===== Exercise input =====

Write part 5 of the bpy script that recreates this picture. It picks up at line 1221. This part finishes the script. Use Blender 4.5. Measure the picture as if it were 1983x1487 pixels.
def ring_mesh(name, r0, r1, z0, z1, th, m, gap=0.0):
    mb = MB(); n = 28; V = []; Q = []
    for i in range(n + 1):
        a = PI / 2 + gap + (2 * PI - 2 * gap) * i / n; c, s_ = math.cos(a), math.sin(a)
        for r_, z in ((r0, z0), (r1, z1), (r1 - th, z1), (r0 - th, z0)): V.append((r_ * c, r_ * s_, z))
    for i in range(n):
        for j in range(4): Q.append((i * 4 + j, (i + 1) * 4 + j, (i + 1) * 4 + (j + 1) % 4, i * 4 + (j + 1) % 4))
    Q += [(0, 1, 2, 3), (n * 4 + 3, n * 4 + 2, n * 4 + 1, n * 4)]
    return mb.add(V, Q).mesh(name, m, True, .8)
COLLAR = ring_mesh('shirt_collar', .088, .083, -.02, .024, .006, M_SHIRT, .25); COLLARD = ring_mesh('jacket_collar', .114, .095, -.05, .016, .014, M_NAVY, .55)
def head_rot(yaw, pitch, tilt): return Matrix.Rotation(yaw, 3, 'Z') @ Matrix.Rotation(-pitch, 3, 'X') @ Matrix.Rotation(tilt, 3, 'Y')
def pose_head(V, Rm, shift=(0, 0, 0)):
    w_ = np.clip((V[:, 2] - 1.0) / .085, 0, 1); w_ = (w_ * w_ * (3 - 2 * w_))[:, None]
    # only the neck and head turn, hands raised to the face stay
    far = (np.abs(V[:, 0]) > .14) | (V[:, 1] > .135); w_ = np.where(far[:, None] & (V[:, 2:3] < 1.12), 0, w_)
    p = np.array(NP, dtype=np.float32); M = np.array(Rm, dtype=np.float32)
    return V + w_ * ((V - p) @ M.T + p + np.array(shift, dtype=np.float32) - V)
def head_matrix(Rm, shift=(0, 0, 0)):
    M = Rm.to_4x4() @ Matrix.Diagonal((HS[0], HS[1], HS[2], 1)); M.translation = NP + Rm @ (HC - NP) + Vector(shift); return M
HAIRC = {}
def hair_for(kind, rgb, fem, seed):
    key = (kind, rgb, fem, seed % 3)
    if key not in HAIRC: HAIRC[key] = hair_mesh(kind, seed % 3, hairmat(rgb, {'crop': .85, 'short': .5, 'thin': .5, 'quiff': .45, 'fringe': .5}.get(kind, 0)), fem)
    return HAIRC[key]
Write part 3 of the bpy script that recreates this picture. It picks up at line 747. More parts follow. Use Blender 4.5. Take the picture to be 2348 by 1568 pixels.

=====

• [What to produce] Write the data out again in full and exactly.

• [The answer]
Write part 5 of the bpy script that recreates this picture. It picks up at line 1221. This part finishes the script. Use Blender 4.5. Measure the picture as if it were 1983x1487 pixels.
def ring_mesh(name, r0, r1, z0, z1, th, m, gap=0.0):
    mb = MB(); n = 28; V = []; Q = []
    for i in range(n + 1):
        a = PI / 2 + gap + (2 * PI - 2 * gap) * i / n; c, s_ = math.cos(a), math.sin(a)
        for r_, z in ((r0, z0), (r1, z1), (r1 - th, z1), (r0 - th, z0)): V.append((r_ * c, r_ * s_, z))
    for i in range(n):
        for j in range(4): Q.append((i * 4 + j, (i + 1) * 4 + j, (i + 1) * 4 + (j + 1) % 4, i * 4 + (j + 1) % 4))
    Q += [(0, 1, 2, 3), (n * 4 + 3, n * 4 + 2, n * 4 + 1, n * 4)]
    return mb.add(V, Q).mesh(name, m, True, .8)
COLLAR = ring_mesh('shirt_collar', .088, .083, -.02, .024, .006, M_SHIRT, .25); COLLARD = ring_mesh('jacket_collar', .114, .095, -.05, .016, .014, M_NAVY, .55)
def head_rot(yaw, pitch, tilt): return Matrix.Rotation(yaw, 3, 'Z') @ Matrix.Rotation(-pitch, 3, 'X') @ Matrix.Rotation(tilt, 3, 'Y')
def pose_head(V, Rm, shift=(0, 0, 0)):
    w_ = np.clip((V[:, 2] - 1.0) / .085, 0, 1); w_ = (w_ * w_ * (3 - 2 * w_))[:, None]
    # only the neck and head turn, hands raised to the face stay
    far = (np.abs(V[:, 0]) > .14) | (V[:, 1] > .135); w_ = np.where(far[:, None] & (V[:, 2:3] < 1.12), 0, w_)
    p = np.array(NP, dtype=np.float32); M = np.array(Rm, dtype=np.float32)
    return V + w_ * ((V - p) @ M.T + p + np.array(shift, dtype=np.float32) - V)
def head_matrix(Rm, shift=(0, 0, 0)):
    M = Rm.to_4x4() @ Matrix.Diagonal((HS[0], HS[1], HS[2], 1)); M.translation = NP + Rm @ (HC - NP) + Vector(shift); return M
HAIRC = {}
def hair_for(kind, rgb, fem, seed):
    key = (kind, rgb, fem, seed % 3)
    if key not in HAIRC: HAIRC[key] = hair_mesh(kind, seed % 3, hairmat(rgb, {'crop': .85, 'short': .5, 'thin': .5, 'quiff': .45, 'fringe': .5}.get(kind, 0)), fem)
    return HAIRC[key]
Write part 3 of the bpy script that recreates this picture. It picks up at line 747. More parts follow. Use Blender 4.5. Take the picture to be 2348 by 1568 pixels.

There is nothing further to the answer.